Hawes Journal Page 1
In the 70s and 80s, if you were driving Highway 58 between Barstow and Kramer Junction, it would be to your south and you weren't always aware of it right away. In the daytime you might even miss it if you were looking at your road map, tuning the radio, or (heaven forbid) watching the road. Watching the road was much more vital then, for Highway 58 was two-lane, full of whoop-dee-do's and idiots with get-home-itis making suicide passes in front of you. But even with the distraction of the tomfoolery on the road in front of you, it slowly entered your consciousness that there was something ahead and just to the south of you that was very out of the ordinary, something you wouldn't see in a city, but something that was equally out of place in the barren, uninhabited Mojave. Westbound, you could see it from Barstow. Eastbound, you could see it from Kramer Junction. Once it finally caught your eye you kept a watch and noticed one other curiosity: no matter how much you drove, how much persevered in your automotive march toward this glittering anomaly, it never really seemed to grow in size. No matter how much you drove, you didn't seem to be getting any closer. And just what were you seeing? During the day, a thin, pink and white latticework perpendicular to the desert with a top that seemed to be above the cruising altitude of airliners. And at night...at night you saw, to your pleasant disbelief, a twinkling, sparkling crimson pyramid, a coruscating red Christmas tree that seemed to get larger and larger but only degree by degree. Finally, it dawned on you that it wasn't getting larger because it was was huge but still a long way off, and always a long way off no matter how long you kept driving. You knew you'd get there eventually; no matter which direction you were heading, it was directly in front of you, so you knew that it was only a matter of time before you were at its foot, whatever it was. And finally, as you were craning your neck at a forty-five degree angle to keep this twinkling giant in sight, the road took its inevitable maddening turn and you were directed away from this blinking, flashing oddity, and you watched it dwindle and disappear at the same rate it had appeared and grown during your approach: very slowly. And what was it? Your only clue, immediately after the diverting bend in the road, was a sign which read, "Hawes Radio Relay Facility." As if that was an explanation.

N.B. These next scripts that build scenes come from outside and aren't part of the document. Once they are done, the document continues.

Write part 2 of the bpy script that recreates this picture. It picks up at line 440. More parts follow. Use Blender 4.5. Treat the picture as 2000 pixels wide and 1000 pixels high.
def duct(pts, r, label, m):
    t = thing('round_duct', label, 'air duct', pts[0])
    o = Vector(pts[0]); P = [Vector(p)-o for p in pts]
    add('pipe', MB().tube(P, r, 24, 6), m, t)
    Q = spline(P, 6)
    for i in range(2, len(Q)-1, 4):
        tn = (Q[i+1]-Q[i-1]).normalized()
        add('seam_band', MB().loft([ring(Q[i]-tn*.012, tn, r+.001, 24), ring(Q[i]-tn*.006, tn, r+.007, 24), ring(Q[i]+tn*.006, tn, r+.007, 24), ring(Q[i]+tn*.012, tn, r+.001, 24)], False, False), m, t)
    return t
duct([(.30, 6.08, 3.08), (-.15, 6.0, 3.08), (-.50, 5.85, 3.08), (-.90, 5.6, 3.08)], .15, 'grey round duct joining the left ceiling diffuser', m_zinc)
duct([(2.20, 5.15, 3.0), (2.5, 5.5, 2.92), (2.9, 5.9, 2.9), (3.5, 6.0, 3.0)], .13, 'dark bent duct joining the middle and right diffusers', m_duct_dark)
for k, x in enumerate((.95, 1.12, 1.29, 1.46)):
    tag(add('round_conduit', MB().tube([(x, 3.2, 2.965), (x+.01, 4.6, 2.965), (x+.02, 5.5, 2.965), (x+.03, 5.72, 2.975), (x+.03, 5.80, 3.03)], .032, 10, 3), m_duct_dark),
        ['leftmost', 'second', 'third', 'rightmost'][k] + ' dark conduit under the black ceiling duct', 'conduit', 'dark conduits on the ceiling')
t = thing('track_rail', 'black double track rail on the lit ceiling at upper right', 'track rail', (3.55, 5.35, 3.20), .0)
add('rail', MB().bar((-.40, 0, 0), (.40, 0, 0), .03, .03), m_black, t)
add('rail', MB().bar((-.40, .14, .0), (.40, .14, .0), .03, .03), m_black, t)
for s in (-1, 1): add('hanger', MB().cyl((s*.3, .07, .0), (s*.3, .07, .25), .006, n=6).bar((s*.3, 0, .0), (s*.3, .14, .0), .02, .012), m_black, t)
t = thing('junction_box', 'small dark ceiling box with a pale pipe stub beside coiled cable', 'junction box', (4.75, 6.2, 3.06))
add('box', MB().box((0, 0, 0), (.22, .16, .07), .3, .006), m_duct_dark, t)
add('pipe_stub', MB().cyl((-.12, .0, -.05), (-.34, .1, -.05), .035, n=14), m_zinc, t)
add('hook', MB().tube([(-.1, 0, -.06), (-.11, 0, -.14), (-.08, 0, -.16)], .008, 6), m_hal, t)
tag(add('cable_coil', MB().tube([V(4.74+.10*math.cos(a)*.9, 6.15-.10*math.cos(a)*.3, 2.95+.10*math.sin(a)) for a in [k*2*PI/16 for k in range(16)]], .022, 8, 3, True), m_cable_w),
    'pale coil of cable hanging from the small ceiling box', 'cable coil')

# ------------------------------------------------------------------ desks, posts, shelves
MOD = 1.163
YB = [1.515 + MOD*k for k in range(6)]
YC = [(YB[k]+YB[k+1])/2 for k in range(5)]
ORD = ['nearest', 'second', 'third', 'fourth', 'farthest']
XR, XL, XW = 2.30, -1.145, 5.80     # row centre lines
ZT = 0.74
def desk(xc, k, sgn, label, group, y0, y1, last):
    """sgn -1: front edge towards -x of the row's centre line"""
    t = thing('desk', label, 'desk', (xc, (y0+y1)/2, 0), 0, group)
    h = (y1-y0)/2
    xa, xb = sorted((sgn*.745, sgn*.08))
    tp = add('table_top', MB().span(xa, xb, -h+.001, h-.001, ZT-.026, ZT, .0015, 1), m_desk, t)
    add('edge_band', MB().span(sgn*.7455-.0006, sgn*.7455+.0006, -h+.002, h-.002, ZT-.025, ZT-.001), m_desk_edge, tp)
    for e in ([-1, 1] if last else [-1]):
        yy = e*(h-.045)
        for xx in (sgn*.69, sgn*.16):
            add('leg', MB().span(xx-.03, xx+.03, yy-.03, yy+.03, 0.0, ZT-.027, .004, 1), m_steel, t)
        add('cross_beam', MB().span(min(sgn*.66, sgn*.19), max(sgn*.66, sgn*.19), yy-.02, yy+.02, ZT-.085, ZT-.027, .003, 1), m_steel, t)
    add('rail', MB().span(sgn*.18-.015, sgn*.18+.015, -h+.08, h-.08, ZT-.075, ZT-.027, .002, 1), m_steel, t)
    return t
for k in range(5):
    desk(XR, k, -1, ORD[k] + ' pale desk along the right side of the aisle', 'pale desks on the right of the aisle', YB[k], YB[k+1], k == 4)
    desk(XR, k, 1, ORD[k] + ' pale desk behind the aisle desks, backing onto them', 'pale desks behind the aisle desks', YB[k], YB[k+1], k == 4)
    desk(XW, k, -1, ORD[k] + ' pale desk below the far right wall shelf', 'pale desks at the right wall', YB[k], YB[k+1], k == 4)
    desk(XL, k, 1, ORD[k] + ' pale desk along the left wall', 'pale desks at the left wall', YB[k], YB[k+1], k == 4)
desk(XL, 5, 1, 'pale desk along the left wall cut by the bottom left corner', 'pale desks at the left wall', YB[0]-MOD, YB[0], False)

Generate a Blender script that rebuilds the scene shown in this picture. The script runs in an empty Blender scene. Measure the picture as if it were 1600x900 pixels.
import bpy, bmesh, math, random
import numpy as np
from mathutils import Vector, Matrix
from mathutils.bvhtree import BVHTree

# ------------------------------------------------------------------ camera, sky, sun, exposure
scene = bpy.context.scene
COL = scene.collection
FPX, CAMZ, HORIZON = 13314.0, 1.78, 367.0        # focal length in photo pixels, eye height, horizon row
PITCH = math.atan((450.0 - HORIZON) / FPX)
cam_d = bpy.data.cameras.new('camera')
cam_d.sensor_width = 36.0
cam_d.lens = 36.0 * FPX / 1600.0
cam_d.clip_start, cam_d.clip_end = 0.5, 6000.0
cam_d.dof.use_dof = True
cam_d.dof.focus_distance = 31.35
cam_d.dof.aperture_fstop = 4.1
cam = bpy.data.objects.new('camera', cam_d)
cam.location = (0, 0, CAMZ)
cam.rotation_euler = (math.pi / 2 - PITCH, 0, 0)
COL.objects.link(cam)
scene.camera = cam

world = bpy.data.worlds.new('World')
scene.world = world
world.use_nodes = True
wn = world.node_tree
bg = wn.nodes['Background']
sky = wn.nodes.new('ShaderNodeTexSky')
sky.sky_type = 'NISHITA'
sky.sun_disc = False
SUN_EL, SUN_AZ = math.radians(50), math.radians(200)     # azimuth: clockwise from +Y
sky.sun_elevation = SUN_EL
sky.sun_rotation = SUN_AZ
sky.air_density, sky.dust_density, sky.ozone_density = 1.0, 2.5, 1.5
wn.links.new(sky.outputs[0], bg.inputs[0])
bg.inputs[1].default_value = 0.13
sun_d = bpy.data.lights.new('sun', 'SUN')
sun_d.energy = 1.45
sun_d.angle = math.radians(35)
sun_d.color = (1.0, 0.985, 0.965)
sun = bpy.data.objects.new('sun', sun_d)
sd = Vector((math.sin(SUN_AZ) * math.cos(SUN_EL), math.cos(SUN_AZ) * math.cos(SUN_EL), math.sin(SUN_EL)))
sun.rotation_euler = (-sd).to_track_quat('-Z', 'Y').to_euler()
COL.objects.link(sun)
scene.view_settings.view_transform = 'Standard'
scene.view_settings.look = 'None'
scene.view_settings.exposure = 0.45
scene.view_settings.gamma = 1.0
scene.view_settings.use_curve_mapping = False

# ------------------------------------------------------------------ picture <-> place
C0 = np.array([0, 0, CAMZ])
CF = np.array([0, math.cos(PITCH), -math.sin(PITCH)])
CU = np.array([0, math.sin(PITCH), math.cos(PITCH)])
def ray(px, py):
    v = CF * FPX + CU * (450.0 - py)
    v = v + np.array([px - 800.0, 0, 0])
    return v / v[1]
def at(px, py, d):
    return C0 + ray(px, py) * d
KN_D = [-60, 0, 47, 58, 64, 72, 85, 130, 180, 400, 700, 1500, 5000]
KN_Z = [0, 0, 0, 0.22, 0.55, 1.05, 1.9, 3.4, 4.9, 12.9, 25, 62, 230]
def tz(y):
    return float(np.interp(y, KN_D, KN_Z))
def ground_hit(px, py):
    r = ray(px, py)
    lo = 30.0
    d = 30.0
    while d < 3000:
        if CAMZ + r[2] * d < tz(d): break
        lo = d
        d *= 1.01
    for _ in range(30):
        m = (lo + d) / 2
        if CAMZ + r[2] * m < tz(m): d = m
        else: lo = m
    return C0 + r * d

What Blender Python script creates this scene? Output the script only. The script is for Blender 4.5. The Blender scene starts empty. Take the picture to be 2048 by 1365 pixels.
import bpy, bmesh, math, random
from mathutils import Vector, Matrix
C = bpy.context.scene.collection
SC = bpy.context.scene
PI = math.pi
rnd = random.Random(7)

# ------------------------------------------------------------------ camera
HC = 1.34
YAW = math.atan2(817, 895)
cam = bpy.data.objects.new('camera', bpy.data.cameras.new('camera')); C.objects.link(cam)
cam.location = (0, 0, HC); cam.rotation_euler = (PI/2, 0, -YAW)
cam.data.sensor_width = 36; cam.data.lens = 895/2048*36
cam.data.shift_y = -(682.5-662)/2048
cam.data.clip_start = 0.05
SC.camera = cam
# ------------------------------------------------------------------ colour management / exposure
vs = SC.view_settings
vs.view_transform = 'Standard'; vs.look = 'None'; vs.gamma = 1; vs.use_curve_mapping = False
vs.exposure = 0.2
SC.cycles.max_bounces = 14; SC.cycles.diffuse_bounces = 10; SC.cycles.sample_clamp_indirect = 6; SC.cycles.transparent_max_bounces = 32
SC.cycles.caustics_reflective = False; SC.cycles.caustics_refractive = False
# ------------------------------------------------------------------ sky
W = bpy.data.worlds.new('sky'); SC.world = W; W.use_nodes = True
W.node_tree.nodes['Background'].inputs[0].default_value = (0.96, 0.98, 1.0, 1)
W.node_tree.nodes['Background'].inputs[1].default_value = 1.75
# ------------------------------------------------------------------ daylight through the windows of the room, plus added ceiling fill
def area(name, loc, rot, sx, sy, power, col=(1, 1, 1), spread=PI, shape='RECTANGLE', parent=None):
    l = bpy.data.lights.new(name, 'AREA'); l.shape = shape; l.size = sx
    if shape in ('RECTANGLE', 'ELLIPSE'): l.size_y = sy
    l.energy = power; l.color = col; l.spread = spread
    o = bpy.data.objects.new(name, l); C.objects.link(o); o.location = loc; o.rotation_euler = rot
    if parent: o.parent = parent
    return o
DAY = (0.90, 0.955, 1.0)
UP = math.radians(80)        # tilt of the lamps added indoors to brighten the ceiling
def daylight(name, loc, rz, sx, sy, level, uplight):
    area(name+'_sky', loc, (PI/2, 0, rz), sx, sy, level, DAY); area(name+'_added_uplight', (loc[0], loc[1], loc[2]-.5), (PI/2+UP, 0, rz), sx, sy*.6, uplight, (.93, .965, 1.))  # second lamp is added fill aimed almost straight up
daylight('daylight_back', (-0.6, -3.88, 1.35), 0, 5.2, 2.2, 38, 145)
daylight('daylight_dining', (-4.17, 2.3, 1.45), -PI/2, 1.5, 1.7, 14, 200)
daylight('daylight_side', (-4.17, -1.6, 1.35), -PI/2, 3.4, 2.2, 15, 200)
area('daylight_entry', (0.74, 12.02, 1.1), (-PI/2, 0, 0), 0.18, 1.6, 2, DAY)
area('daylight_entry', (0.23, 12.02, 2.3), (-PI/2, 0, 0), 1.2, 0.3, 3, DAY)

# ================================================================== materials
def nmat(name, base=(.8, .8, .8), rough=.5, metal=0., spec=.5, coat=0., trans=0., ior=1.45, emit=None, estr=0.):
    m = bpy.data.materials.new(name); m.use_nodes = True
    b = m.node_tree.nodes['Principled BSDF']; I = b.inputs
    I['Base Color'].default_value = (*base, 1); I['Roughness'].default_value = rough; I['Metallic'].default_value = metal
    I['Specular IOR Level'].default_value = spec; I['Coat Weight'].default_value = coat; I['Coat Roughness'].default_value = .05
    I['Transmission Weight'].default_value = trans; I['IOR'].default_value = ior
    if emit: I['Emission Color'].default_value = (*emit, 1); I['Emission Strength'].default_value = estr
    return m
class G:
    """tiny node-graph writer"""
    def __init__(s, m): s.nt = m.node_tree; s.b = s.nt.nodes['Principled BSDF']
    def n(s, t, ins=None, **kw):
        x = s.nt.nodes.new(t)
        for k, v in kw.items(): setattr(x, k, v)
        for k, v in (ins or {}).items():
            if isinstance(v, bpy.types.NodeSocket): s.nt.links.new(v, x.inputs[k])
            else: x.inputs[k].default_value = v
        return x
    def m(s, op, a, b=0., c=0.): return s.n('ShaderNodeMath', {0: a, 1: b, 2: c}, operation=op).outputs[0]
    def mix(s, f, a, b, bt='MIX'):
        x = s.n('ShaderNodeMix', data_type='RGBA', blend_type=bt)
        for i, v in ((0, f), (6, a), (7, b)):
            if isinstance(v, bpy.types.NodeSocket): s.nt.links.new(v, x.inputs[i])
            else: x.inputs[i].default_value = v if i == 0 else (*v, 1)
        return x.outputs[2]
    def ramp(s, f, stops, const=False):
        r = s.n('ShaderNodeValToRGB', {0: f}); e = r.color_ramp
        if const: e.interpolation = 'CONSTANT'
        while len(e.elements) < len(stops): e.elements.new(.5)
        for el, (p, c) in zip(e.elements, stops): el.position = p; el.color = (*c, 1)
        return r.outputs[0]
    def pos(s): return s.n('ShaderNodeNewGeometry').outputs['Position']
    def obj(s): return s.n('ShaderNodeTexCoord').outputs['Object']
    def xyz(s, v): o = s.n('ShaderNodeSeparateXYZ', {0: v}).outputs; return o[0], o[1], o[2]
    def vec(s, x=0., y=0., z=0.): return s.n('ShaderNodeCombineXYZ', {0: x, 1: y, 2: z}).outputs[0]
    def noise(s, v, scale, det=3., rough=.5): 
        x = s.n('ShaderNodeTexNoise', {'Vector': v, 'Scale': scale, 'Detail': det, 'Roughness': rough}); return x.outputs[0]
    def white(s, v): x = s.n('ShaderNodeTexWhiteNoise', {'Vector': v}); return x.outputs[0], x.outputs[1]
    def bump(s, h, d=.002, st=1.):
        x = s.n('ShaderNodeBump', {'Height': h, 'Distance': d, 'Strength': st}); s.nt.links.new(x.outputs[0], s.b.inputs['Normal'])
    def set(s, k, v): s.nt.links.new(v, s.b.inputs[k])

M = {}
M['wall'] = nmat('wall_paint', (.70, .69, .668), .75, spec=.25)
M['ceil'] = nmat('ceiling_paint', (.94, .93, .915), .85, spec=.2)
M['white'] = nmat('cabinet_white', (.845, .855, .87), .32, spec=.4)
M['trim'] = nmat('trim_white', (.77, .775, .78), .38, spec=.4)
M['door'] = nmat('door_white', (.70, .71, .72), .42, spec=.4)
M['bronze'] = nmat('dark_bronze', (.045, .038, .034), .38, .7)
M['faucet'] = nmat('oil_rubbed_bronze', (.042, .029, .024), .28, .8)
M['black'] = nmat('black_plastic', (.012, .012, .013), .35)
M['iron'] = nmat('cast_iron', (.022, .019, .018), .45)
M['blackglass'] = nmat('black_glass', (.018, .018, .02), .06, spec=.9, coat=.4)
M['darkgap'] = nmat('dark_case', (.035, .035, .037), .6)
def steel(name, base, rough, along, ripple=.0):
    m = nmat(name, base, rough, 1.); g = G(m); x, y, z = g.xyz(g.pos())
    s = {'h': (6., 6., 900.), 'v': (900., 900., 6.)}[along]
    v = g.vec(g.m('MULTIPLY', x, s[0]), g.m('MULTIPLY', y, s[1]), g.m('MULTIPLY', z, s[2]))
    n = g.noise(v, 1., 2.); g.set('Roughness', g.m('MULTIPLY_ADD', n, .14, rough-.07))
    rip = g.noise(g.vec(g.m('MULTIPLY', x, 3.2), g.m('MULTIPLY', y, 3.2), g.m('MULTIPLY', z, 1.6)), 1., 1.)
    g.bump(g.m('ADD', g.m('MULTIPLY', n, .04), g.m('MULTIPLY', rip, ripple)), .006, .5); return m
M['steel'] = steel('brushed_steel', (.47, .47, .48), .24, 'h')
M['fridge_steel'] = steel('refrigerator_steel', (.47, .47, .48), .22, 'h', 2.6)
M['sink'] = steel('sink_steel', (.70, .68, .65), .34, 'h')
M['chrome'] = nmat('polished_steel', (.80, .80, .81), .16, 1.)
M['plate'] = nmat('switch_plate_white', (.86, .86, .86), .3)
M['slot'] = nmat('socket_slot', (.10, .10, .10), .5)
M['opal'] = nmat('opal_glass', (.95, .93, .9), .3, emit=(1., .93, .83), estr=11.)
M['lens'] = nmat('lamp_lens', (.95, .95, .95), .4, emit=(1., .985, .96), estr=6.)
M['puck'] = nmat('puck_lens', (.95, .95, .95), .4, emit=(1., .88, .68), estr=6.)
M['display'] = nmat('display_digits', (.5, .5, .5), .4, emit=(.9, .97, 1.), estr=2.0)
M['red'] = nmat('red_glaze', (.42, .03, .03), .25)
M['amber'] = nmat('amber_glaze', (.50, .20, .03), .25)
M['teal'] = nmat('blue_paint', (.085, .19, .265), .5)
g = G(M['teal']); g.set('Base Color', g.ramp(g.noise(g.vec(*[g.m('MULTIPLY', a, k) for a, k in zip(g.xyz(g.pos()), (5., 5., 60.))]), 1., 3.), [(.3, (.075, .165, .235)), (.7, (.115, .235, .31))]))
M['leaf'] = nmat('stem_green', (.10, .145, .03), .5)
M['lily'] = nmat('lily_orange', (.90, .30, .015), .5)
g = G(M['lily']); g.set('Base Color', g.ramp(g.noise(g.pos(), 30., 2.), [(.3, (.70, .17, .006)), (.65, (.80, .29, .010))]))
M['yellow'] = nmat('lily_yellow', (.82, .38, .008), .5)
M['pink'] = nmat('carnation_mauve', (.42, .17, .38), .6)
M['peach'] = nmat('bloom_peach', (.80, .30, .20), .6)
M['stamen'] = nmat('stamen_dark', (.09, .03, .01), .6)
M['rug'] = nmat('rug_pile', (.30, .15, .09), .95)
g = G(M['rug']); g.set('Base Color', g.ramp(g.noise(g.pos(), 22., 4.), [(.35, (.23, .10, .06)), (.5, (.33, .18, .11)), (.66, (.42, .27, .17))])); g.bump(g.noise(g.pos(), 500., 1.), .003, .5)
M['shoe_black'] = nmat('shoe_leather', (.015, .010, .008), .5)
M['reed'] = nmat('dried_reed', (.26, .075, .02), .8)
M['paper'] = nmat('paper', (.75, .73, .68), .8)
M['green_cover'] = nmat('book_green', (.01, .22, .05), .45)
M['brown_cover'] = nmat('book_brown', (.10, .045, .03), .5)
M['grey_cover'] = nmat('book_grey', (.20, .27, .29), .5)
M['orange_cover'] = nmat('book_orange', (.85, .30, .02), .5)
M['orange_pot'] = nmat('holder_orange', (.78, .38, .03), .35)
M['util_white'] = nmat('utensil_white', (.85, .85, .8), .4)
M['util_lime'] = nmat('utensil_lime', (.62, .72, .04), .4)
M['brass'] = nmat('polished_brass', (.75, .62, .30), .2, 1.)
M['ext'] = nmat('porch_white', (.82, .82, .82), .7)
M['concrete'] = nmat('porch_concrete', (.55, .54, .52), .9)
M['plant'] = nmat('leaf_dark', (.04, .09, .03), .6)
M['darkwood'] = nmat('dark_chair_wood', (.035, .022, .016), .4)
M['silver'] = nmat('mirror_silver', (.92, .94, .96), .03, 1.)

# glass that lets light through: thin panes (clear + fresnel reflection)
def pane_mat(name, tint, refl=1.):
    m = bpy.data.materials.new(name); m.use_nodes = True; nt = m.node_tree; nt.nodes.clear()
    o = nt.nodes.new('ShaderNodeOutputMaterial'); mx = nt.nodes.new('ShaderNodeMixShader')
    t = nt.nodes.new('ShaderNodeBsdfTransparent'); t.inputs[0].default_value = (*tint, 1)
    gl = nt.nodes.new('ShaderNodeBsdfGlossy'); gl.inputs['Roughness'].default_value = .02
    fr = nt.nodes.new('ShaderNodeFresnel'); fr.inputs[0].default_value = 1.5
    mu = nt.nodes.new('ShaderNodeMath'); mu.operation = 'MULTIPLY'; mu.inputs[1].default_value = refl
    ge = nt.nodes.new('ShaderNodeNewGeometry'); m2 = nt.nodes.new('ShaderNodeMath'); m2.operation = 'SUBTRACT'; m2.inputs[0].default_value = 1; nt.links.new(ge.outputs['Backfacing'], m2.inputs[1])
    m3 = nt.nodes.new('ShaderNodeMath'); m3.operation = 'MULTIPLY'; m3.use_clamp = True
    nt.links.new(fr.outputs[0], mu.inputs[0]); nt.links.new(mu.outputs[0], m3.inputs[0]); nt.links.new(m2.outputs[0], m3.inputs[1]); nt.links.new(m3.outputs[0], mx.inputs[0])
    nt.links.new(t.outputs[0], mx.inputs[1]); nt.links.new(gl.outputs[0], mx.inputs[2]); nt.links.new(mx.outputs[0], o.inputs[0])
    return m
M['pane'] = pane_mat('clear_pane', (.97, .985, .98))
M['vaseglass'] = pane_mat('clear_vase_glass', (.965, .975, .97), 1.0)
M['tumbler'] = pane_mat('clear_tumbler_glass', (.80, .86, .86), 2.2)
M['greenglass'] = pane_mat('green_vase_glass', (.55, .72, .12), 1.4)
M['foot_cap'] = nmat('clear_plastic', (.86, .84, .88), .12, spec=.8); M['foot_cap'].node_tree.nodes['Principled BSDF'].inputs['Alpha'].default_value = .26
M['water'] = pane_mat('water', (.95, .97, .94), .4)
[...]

In a region defined in modern times by the military, you took that sign in stride. It was yet another military facility, beyond your reach, but assuringly placed there by Your Government for Your Protection, so you passed it by, though wondering at its immensity but at the same time granting its mystery your acceptance as one of those government curiosities necesary to preserve the freedom you enjoyed on your pleasant night drive through the Mojave. And you were quite right.
Known in the decades following its abandonment as "The Barstow Bunker," there this mystery waited for explanation, and provided endless befuddlement for those who wished to know.